### WHAT THE TASK ASKS:
Below are the records; pull every line that includes "pixels".
# # # # # # #
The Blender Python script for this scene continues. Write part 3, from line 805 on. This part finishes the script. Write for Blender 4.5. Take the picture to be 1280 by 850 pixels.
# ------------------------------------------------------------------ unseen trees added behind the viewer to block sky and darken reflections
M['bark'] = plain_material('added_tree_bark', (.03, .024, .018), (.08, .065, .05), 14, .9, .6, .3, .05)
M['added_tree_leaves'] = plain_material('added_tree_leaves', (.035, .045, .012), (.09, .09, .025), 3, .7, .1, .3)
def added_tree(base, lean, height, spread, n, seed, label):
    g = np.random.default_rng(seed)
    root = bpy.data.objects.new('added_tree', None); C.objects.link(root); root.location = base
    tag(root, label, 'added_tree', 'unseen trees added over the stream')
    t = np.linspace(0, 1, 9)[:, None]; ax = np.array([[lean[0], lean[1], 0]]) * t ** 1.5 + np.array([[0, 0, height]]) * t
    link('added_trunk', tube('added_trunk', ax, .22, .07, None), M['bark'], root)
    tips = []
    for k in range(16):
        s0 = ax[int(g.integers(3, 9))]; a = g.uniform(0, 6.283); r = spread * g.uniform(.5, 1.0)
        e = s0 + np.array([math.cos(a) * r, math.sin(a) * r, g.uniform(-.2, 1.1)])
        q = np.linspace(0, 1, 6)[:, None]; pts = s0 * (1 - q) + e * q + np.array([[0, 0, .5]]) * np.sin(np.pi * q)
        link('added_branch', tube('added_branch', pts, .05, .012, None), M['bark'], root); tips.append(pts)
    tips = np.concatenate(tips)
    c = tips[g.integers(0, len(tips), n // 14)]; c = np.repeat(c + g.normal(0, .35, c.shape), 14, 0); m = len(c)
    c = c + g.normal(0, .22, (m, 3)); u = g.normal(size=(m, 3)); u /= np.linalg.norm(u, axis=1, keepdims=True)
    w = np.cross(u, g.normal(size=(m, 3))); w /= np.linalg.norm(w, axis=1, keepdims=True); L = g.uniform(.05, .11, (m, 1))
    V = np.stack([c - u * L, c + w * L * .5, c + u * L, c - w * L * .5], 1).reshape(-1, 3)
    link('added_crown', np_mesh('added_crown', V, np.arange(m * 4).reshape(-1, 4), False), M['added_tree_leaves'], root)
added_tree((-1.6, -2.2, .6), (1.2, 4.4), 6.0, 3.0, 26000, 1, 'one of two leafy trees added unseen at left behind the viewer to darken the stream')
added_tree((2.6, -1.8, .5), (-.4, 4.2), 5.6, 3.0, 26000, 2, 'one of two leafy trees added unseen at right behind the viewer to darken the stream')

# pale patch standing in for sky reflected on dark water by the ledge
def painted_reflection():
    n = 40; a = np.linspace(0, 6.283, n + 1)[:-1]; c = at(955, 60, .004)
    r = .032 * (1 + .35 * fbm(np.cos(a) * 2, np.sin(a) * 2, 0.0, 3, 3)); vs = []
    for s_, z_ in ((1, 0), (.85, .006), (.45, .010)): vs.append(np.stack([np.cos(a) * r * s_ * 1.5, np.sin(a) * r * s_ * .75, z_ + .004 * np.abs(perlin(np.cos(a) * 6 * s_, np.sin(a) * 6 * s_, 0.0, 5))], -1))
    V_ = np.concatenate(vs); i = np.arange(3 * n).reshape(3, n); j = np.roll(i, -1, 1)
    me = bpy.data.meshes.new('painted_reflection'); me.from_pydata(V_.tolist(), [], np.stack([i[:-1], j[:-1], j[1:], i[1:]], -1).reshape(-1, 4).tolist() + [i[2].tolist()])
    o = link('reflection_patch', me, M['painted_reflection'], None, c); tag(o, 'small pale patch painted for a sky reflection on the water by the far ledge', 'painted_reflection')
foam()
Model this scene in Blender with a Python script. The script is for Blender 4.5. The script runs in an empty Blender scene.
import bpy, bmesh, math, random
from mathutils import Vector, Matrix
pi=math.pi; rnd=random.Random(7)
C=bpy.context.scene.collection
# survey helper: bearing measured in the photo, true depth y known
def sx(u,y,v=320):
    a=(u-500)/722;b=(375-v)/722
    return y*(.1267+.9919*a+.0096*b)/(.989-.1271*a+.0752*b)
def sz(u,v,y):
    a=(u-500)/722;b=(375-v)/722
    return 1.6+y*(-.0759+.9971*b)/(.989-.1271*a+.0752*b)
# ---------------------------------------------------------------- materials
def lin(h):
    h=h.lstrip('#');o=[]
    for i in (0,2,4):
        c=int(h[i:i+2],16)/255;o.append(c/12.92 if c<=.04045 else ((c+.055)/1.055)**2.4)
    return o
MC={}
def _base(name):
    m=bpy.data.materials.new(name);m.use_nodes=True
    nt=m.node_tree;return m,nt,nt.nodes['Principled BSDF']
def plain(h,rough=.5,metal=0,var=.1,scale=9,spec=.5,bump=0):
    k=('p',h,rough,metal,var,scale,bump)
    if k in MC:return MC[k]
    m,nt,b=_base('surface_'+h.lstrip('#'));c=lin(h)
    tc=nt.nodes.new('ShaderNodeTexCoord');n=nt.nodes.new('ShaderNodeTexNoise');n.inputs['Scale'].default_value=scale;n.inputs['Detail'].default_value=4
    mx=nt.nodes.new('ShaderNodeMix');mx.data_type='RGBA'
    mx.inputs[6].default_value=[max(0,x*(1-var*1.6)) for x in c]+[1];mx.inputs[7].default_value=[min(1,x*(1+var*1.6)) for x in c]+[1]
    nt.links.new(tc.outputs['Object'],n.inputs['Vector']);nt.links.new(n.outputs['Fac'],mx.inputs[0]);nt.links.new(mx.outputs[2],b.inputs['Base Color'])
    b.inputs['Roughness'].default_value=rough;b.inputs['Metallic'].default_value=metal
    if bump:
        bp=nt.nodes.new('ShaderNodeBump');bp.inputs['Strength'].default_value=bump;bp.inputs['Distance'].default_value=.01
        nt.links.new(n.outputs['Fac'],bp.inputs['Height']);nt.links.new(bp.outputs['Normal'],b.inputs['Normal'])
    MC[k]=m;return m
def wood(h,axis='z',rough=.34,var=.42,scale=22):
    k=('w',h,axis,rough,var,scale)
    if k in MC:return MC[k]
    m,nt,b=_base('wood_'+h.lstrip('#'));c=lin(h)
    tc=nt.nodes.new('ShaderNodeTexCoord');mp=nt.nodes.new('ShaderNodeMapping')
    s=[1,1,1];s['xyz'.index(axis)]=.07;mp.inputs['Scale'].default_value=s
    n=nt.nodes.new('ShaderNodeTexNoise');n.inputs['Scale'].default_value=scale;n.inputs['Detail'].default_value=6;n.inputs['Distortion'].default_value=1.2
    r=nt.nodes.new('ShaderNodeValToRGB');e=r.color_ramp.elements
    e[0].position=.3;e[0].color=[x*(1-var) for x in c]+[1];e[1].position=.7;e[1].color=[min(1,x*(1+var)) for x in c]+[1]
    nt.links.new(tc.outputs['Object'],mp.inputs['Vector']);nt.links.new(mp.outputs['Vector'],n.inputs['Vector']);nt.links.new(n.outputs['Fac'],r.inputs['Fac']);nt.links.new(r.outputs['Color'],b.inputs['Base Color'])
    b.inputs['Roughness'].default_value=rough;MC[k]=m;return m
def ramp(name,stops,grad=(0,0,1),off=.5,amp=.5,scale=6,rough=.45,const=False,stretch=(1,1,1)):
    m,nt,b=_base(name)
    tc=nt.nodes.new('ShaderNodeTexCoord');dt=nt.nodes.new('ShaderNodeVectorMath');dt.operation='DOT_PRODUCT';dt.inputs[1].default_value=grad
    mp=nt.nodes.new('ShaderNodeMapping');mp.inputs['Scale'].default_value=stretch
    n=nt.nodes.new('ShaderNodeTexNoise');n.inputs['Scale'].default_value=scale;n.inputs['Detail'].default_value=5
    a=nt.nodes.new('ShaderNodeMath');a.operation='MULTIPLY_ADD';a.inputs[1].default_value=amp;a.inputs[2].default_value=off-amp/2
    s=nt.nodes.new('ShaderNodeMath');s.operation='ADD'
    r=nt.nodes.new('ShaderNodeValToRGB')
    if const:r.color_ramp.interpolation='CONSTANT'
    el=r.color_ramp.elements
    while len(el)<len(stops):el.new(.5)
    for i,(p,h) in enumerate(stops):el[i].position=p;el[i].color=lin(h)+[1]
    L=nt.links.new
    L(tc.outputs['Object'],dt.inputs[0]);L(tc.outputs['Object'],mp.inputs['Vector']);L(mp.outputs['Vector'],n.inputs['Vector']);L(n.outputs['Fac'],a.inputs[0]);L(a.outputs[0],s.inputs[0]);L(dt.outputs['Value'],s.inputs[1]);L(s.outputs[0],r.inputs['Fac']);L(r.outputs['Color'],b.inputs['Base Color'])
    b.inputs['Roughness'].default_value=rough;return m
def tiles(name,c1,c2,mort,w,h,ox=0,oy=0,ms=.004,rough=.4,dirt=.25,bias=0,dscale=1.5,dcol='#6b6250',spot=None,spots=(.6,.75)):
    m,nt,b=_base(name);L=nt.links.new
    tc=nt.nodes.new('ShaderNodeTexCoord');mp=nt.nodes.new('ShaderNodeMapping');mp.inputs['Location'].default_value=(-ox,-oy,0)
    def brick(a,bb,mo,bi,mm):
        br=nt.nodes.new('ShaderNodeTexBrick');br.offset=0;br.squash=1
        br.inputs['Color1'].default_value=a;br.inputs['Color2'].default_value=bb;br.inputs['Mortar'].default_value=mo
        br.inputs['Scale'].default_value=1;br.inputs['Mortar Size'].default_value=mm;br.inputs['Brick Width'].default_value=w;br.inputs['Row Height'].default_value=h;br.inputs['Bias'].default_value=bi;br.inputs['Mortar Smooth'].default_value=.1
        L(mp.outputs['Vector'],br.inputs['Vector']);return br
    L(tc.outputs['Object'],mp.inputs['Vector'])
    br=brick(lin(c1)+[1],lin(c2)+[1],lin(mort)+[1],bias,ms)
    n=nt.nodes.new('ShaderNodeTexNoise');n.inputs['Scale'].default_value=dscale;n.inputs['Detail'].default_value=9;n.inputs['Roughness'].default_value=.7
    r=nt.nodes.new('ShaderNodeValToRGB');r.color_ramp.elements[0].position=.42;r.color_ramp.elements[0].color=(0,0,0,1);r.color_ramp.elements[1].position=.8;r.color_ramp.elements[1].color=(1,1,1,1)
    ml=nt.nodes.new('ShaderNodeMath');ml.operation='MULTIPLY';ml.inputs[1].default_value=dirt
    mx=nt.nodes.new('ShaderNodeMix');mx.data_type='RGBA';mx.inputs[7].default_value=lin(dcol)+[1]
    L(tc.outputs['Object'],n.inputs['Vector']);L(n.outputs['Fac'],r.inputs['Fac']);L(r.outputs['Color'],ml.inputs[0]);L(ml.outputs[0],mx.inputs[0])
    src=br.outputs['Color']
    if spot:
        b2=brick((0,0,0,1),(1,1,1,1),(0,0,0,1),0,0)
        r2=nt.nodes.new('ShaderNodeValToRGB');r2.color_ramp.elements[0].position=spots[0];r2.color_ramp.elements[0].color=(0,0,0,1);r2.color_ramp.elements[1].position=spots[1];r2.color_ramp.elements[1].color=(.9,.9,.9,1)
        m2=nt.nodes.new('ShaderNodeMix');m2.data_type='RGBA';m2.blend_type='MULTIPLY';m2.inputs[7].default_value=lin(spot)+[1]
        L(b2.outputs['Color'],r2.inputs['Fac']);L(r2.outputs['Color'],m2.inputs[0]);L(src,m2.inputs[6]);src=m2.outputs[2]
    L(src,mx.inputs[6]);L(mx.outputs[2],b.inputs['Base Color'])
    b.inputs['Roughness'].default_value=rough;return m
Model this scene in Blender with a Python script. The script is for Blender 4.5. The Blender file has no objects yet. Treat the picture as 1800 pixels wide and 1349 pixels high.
# # # # # # #
### EXERCISE RESULT:
The Blender Python script for this scene continues. Write part 3, from line 805 on. This part finishes the script. Write for Blender 4.5. Take the picture to be 1280 by 850 pixels.
Model this scene in Blender with a Python script. The script is for Blender 4.5. The Blender file has no objects yet. Treat the picture as 1800 pixels wide and 1349 pixels high.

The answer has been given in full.